I suspect that you’re using one or more of the terms in there in a way that would not be subject to ready agreement.
(And you’re completely wrong about the free market – in an unsurprising way, since misinformation about it abounds, especially in Green-land.
“Free market” means only that the state does not interfere with the process of price determination.
It does not mean that there can’t be pricing of externalities, taken as a property rights issue. You might ask libertarian theorists about the issue, since they’ve only been talking about the property rights inherent in externalities and pollution for decades now.
Perhaps the problem is that you assume the State must be the entity to set prices, rather than those with the property interests harmed by the external costs?
Well, that and the assumption that CO2 needs to be capped at all, but I figure any complaints about that will be a waste of time.)
mx:
“If people only relied on free markets for legislation, there would be no waste water cleaning.”
You can prove this how?
Since the sea is nobody’s property, you can pollute it at will, if you only rely on property right mechanisms in pollution prevention. Or some drinking water. Or the air with some pollutants.
Sorry, but the property rights as a solution for everything is just too simplistic. In many cases it is an efficient way of doing something. But not always.
Perhaps in an ideal theoretical model where everything was owned and billed, even nature’s services. Then that would actually also include CO2 trade, and carbon sinks producing money (for some forest owners) and all that. Hard questions like how you divide the atmosphere for ownership.
In a space station it could work. Heinlein had people paying for the air they breathe.

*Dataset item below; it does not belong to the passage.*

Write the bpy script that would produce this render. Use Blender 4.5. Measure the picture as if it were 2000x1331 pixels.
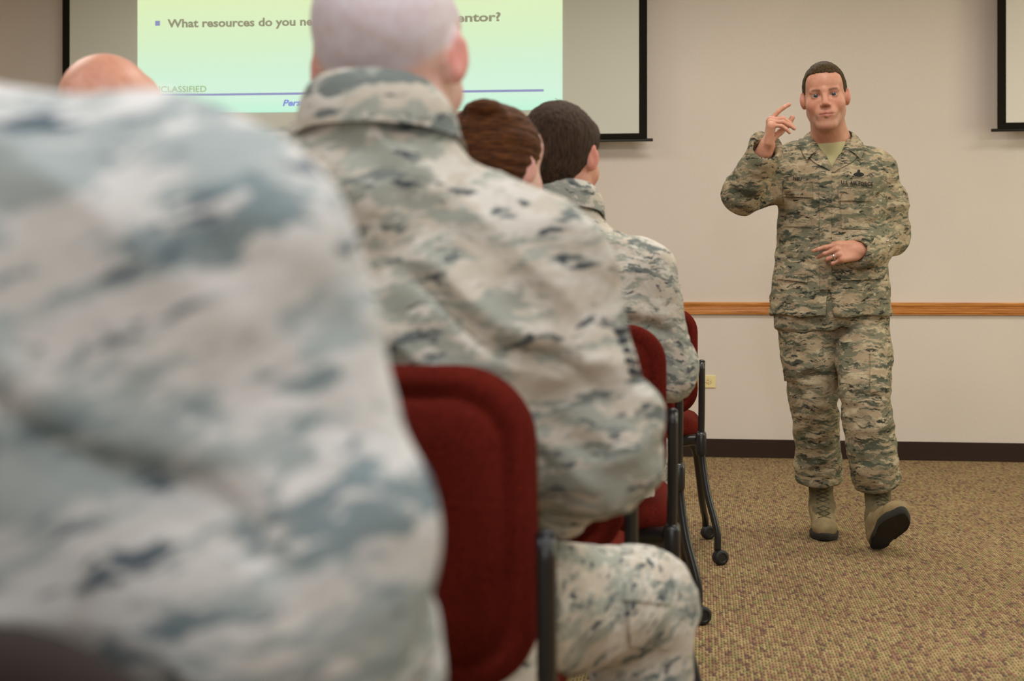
import bpy, bmesh, math, random
import numpy as np
from mathutils import Vector, Matrix
from mathutils.bvhtree import BVHTree

random.seed(4)
for o in list(bpy.data.objects):
    bpy.data.objects.remove(o)
SC = bpy.context.scene
COL = SC.collection
R_ = math.radians

# ------------------------------------------------------------------ camera
YAW = R_(7.6)
FPX = 2778.0
CAM_Z = 0.98
CX, HY = 1000.0, 550.0                       # principal column and horizon row of the frame
FWD = np.array([-math.sin(YAW), math.cos(YAW), 0.0])
RGT = np.array([math.cos(YAW), math.sin(YAW), 0.0])
UP = np.array([0.0, 0.0, 1.0])
cam_data = bpy.data.cameras.new('camera')
cam = bpy.data.objects.new('camera', cam_data)
COL.objects.link(cam)
SC.camera = cam
cam.location = (0, 0, CAM_Z)
cam.rotation_euler = (math.pi / 2, 0, YAW)
cam_data.lens = 50
cam_data.sensor_width = 36
cam_data.shift_y = -(665.5 - HY) / 2000.0
cam_data.clip_start = 0.02
cam_data.dof.use_dof = True
cam_data.dof.focus_distance = 5.3
cam_data.dof.aperture_fstop = 4.2

# ------------------------------------------------------------------ world, exposure, room lights
SC.view_settings.view_transform = 'Standard'
SC.view_settings.look = 'None'
SC.view_settings.gamma = 1
SC.view_settings.exposure = -0.3
SC.view_settings.use_curve_mapping = False
w = bpy.data.worlds.new('world')
SC.world = w
w.use_nodes = True
w.node_tree.nodes['Background'].inputs[0].default_value = (0.9, 0.93, 1.0, 1)
w.node_tree.nodes['Background'].inputs[1].default_value = 0.05


def area(name, loc, rot, size, power, color, size_y=None):
    l = bpy.data.lights.new(name, 'AREA')
    l.energy = power
    l.color = color
    l.shape = 'RECTANGLE'
    l.size = size
    l.size_y = size_y or size
    o = bpy.data.objects.new(name, l)
    o.location = loc
    o.rotation_euler = rot
    COL.objects.link(o)
    return o


CEIL = 2.95
WARM = (1.0, 0.955, 0.87)
COOL = (0.90, 0.95, 1.0)
troffers = []
for (x, y, p, c) in [(-2.6, 6.4, 26, WARM), (0.2, 6.4, 26, WARM), (3.0, 6.4, 26, WARM),
                     (-2.6, 3.7, 40, WARM), (0.2, 3.9, 40, WARM), (3.0, 3.9, 46, WARM),
                     (-2.6, 1.0, 30, COOL), (0.3, 1.0, 34, COOL), (3.0, 1.0, 30, COOL),
                     (-1.4, -1.6, 32, COOL), (1.6, -1.6, 32, COOL)]:
    troffers.append((x, y))
    area('ceiling_lamp', (x, y, CEIL - 0.05), (0, 0, 0), 1.15, p * 1.07, c, 0.55)
# the photographer's flash bounced off a small reflector behind the camera, and an unseen lamp added at the right wall for the yellow-green rim light
area('flash_lamp', (0.15, -2.4, 1.55), (R_(90), 0, R_(-5)), 0.22, 38, (1.0, 0.98, 0.95))
area('rim_lamp', (5.3, 5.6, 1.7), (R_(90), 0, R_(90)), 1.2, 60, (0.96, 1.0, 0.68), 1.6)


def cam2w(X, d, z):
    p = FWD * d + RGT * X
    return np.array([p[0], p[1], z])


def pt(px, py, d):
    """world point seen at that place of the frame, d metres in front of the lens"""
    return FWD * d + RGT * ((px - CX) / FPX * d) + UP * (CAM_Z - (py - HY) / FPX * d)


YW = 8.02


def wallpt(px, py, off=0.0):
    v = FWD + RGT * ((px - CX) / FPX) - UP * ((py - HY) / FPX)
    t = (YW - off) / v[1]
    p = v * t
    return np.array([p[0], p[1], p[2] + CAM_Z])


# ------------------------------------------------------------------ node helpers
def new_mat(name):
    m = bpy.data.materials.new(name)
    m.use_nodes = True
    nt = m.node_tree
    b = nt.nodes['Principled BSDF']
    return m, nt, b


def N(nt, t, **kw):
    n = nt.nodes.new(t)
    for k, v in kw.items():
        if isinstance(k, str) and k.startswith('i_'):
            n.inputs[k[2:].replace('_', ' ')].default_value = v
        else:
            setattr(n, k, v)
    return n


def rgb(r, g, b):
    f = lambda c: (c / 255 / 12.92) if c / 255 <= 0.04045 else ((c / 255 + 0.055) / 1.055) ** 2.4
    return (f(r), f(g), f(b), 1)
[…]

I think it also would be very impractical to solve all pollution cases with lawsuits about loss of property, and after the stuff happens. Often it’s hard to exactly calculate who is at fault. One would have to sue a million car drivers for something like smog in a big city. Can you do this before it happens? What about international cases? You would have to have some pact trying to settle the thing, that either reduced the pollution or paid compensation from the polluters to the sufferers (the latter tends to cause the former).